=== Exercise aim ===
Below is a listing; copy all of it exactly.
═════ Given data
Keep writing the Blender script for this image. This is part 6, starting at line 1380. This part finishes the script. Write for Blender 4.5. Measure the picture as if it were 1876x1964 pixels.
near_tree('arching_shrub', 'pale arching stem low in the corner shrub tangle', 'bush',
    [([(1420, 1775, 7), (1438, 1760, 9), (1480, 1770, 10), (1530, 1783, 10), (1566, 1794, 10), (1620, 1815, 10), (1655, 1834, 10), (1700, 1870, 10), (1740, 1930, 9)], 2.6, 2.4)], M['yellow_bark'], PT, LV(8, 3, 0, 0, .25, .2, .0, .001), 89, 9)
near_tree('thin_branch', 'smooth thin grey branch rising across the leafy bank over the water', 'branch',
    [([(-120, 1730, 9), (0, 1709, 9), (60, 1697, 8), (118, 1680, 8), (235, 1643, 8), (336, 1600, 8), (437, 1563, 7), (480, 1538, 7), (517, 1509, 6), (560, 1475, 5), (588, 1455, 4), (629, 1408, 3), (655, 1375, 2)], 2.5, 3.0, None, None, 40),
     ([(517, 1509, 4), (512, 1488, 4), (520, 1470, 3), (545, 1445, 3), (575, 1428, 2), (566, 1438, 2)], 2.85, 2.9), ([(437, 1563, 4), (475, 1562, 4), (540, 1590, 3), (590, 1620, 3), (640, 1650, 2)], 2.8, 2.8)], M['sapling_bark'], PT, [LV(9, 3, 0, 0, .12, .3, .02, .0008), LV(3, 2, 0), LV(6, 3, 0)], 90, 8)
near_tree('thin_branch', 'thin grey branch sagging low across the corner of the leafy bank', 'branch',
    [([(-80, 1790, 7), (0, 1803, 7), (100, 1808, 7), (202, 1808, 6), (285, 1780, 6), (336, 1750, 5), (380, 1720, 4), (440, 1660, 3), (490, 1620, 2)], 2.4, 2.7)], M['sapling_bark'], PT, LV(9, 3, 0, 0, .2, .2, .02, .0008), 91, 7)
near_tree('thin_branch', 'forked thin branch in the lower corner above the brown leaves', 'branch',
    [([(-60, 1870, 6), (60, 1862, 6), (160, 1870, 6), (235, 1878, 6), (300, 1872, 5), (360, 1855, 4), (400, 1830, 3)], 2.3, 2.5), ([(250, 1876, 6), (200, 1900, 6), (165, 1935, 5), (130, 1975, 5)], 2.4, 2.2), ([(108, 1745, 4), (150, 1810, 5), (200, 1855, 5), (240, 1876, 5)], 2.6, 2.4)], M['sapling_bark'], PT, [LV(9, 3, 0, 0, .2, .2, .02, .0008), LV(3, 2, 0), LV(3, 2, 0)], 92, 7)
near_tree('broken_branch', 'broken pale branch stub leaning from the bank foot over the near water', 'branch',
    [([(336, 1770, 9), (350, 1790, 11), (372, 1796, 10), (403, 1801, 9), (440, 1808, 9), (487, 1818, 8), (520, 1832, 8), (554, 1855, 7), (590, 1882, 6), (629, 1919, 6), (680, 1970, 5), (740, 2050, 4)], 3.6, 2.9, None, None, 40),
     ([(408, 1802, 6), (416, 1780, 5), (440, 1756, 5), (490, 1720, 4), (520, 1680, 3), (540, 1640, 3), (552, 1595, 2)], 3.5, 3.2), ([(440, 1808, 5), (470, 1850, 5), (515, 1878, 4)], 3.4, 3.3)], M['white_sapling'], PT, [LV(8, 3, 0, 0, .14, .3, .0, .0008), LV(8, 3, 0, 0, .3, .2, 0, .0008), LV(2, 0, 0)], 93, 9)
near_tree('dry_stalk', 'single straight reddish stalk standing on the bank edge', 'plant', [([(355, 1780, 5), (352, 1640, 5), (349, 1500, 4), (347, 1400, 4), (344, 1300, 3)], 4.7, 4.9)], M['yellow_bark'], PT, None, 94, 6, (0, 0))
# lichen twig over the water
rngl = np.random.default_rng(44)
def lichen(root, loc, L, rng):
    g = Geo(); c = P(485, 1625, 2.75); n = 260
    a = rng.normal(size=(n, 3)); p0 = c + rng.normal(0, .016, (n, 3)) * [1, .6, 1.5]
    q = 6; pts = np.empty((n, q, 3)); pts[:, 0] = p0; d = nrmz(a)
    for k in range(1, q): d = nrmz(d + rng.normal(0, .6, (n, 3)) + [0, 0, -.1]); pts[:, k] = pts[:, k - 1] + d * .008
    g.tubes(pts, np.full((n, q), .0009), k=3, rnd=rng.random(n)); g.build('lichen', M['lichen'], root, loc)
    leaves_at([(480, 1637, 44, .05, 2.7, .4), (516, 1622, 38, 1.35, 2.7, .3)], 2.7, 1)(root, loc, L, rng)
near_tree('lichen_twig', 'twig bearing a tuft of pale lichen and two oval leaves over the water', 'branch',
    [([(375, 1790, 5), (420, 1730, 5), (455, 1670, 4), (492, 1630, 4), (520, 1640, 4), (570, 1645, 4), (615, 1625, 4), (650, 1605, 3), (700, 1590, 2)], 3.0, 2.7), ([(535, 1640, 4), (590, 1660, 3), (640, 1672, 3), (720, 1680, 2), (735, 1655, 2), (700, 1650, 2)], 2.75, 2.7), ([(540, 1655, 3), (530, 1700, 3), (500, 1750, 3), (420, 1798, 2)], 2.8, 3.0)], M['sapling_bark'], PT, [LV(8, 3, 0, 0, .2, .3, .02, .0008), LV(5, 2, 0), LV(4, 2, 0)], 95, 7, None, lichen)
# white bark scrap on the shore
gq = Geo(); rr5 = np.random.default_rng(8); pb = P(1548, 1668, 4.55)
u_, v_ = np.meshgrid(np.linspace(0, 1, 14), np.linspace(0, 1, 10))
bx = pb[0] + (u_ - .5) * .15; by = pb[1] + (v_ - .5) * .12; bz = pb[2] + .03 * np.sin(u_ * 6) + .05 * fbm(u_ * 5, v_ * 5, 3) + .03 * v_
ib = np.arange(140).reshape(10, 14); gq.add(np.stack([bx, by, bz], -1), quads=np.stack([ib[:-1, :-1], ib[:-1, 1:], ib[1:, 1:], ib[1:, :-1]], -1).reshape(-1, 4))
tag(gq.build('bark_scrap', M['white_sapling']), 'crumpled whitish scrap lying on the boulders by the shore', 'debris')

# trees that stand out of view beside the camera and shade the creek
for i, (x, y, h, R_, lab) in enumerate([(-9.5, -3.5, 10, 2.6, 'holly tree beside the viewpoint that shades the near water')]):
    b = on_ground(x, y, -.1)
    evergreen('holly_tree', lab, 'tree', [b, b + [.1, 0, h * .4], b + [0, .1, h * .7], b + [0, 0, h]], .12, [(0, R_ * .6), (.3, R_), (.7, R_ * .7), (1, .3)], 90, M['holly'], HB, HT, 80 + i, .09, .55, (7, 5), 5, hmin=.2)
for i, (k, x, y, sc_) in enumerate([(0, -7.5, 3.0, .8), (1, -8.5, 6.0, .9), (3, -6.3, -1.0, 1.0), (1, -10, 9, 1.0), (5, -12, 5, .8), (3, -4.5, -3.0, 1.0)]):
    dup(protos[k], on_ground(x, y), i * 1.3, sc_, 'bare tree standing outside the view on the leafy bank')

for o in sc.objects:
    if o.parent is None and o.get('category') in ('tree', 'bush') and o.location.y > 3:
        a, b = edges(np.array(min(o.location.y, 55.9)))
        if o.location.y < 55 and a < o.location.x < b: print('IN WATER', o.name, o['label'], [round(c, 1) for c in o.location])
══════════
=== Result of this exercise ===
Keep writing the Blender script for this image. This is part 6, starting at line 1380. This part finishes the script. Write for Blender 4.5. Measure the picture as if it were 1876x1964 pixels.
near_tree('arching_shrub', 'pale arching stem low in the corner shrub tangle', 'bush',
    [([(1420, 1775, 7), (1438, 1760, 9), (1480, 1770, 10), (1530, 1783, 10), (1566, 1794, 10), (1620, 1815, 10), (1655, 1834, 10), (1700, 1870, 10), (1740, 1930, 9)], 2.6, 2.4)], M['yellow_bark'], PT, LV(8, 3, 0, 0, .25, .2, .0, .001), 89, 9)
near_tree('thin_branch', 'smooth thin grey branch rising across the leafy bank over the water', 'branch',
    [([(-120, 1730, 9), (0, 1709, 9), (60, 1697, 8), (118, 1680, 8), (235, 1643, 8), (336, 1600, 8), (437, 1563, 7), (480, 1538, 7), (517, 1509, 6), (560, 1475, 5), (588, 1455, 4), (629, 1408, 3), (655, 1375, 2)], 2.5, 3.0, None, None, 40),
     ([(517, 1509, 4), (512, 1488, 4), (520, 1470, 3), (545, 1445, 3), (575, 1428, 2), (566, 1438, 2)], 2.85, 2.9), ([(437, 1563, 4), (475, 1562, 4), (540, 1590, 3), (590, 1620, 3), (640, 1650, 2)], 2.8, 2.8)], M['sapling_bark'], PT, [LV(9, 3, 0, 0, .12, .3, .02, .0008), LV(3, 2, 0), LV(6, 3, 0)], 90, 8)
near_tree('thin_branch', 'thin grey branch sagging low across the corner of the leafy bank', 'branch',
    [([(-80, 1790, 7), (0, 1803, 7), (100, 1808, 7), (202, 1808, 6), (285, 1780, 6), (336, 1750, 5), (380, 1720, 4), (440, 1660, 3), (490, 1620, 2)], 2.4, 2.7)], M['sapling_bark'], PT, LV(9, 3, 0, 0, .2, .2, .02, .0008), 91, 7)
near_tree('thin_branch', 'forked thin branch in the lower corner above the brown leaves', 'branch',
    [([(-60, 1870, 6), (60, 1862, 6), (160, 1870, 6), (235, 1878, 6), (300, 1872, 5), (360, 1855, 4), (400, 1830, 3)], 2.3, 2.5), ([(250, 1876, 6), (200, 1900, 6), (165, 1935, 5), (130, 1975, 5)], 2.4, 2.2), ([(108, 1745, 4), (150, 1810, 5), (200, 1855, 5), (240, 1876, 5)], 2.6, 2.4)], M['sapling_bark'], PT, [LV(9, 3, 0, 0, .2, .2, .02, .0008), LV(3, 2, 0), LV(3, 2, 0)], 92, 7)
near_tree('broken_branch', 'broken pale branch stub leaning from the bank foot over the near water', 'branch',
    [([(336, 1770, 9), (350, 1790, 11), (372, 1796, 10), (403, 1801, 9), (440, 1808, 9), (487, 1818, 8), (520, 1832, 8), (554, 1855, 7), (590, 1882, 6), (629, 1919, 6), (680, 1970, 5), (740, 2050, 4)], 3.6, 2.9, None, None, 40),
     ([(408, 1802, 6), (416, 1780, 5), (440, 1756, 5), (490, 1720, 4), (520, 1680, 3), (540, 1640, 3), (552, 1595, 2)], 3.5, 3.2), ([(440, 1808, 5), (470, 1850, 5), (515, 1878, 4)], 3.4, 3.3)], M['white_sapling'], PT, [LV(8, 3, 0, 0, .14, .3, .0, .0008), LV(8, 3, 0, 0, .3, .2, 0, .0008), LV(2, 0, 0)], 93, 9)
near_tree('dry_stalk', 'single straight reddish stalk standing on the bank edge', 'plant', [([(355, 1780, 5), (352, 1640, 5), (349, 1500, 4), (347, 1400, 4), (344, 1300, 3)], 4.7, 4.9)], M['yellow_bark'], PT, None, 94, 6, (0, 0))
# lichen twig over the water
rngl = np.random.default_rng(44)
def lichen(root, loc, L, rng):
    g = Geo(); c = P(485, 1625, 2.75); n = 260
    a = rng.normal(size=(n, 3)); p0 = c + rng.normal(0, .016, (n, 3)) * [1, .6, 1.5]
    q = 6; pts = np.empty((n, q, 3)); pts[:, 0] = p0; d = nrmz(a)
    for k in range(1, q): d = nrmz(d + rng.normal(0, .6, (n, 3)) + [0, 0, -.1]); pts[:, k] = pts[:, k - 1] + d * .008
    g.tubes(pts, np.full((n, q), .0009), k=3, rnd=rng.random(n)); g.build('lichen', M['lichen'], root, loc)
    leaves_at([(480, 1637, 44, .05, 2.7, .4), (516, 1622, 38, 1.35, 2.7, .3)], 2.7, 1)(root, loc, L, rng)
near_tree('lichen_twig', 'twig bearing a tuft of pale lichen and two oval leaves over the water', 'branch',
    [([(375, 1790, 5), (420, 1730, 5), (455, 1670, 4), (492, 1630, 4), (520, 1640, 4), (570, 1645, 4), (615, 1625, 4), (650, 1605, 3), (700, 1590, 2)], 3.0, 2.7), ([(535, 1640, 4), (590, 1660, 3), (640, 1672, 3), (720, 1680, 2), (735, 1655, 2), (700, 1650, 2)], 2.75, 2.7), ([(540, 1655, 3), (530, 1700, 3), (500, 1750, 3), (420, 1798, 2)], 2.8, 3.0)], M['sapling_bark'], PT, [LV(8, 3, 0, 0, .2, .3, .02, .0008), LV(5, 2, 0), LV(4, 2, 0)], 95, 7, None, lichen)
# white bark scrap on the shore
gq = Geo(); rr5 = np.random.default_rng(8); pb = P(1548, 1668, 4.55)
u_, v_ = np.meshgrid(np.linspace(0, 1, 14), np.linspace(0, 1, 10))
bx = pb[0] + (u_ - .5) * .15; by = pb[1] + (v_ - .5) * .12; bz = pb[2] + .03 * np.sin(u_ * 6) + .05 * fbm(u_ * 5, v_ * 5, 3) + .03 * v_
ib = np.arange(140).reshape(10, 14); gq.add(np.stack([bx, by, bz], -1), quads=np.stack([ib[:-1, :-1], ib[:-1, 1:], ib[1:, 1:], ib[1:, :-1]], -1).reshape(-1, 4))
tag(gq.build('bark_scrap', M['white_sapling']), 'crumpled whitish scrap lying on the boulders by the shore', 'debris')

# trees that stand out of view beside the camera and shade the creek
for i, (x, y, h, R_, lab) in enumerate([(-9.5, -3.5, 10, 2.6, 'holly tree beside the viewpoint that shades the near water')]):
    b = on_ground(x, y, -.1)
    evergreen('holly_tree', lab, 'tree', [b, b + [.1, 0, h * .4], b + [0, .1, h * .7], b + [0, 0, h]], .12, [(0, R_ * .6), (.3, R_), (.7, R_ * .7), (1, .3)], 90, M['holly'], HB, HT, 80 + i, .09, .55, (7, 5), 5, hmin=.2)
for i, (k, x, y, sc_) in enumerate([(0, -7.5, 3.0, .8), (1, -8.5, 6.0, .9), (3, -6.3, -1.0, 1.0), (1, -10, 9, 1.0), (5, -12, 5, .8), (3, -4.5, -3.0, 1.0)]):
    dup(protos[k], on_ground(x, y), i * 1.3, sc_, 'bare tree standing outside the view on the leafy bank')

for o in sc.objects:
    if o.parent is None and o.get('category') in ('tree', 'bush') and o.location.y > 3:
        a, b = edges(np.array(min(o.location.y, 55.9)))
        if o.location.y < 55 and a < o.location.x < b: print('IN WATER', o.name, o['label'], [round(c, 1) for c in o.location])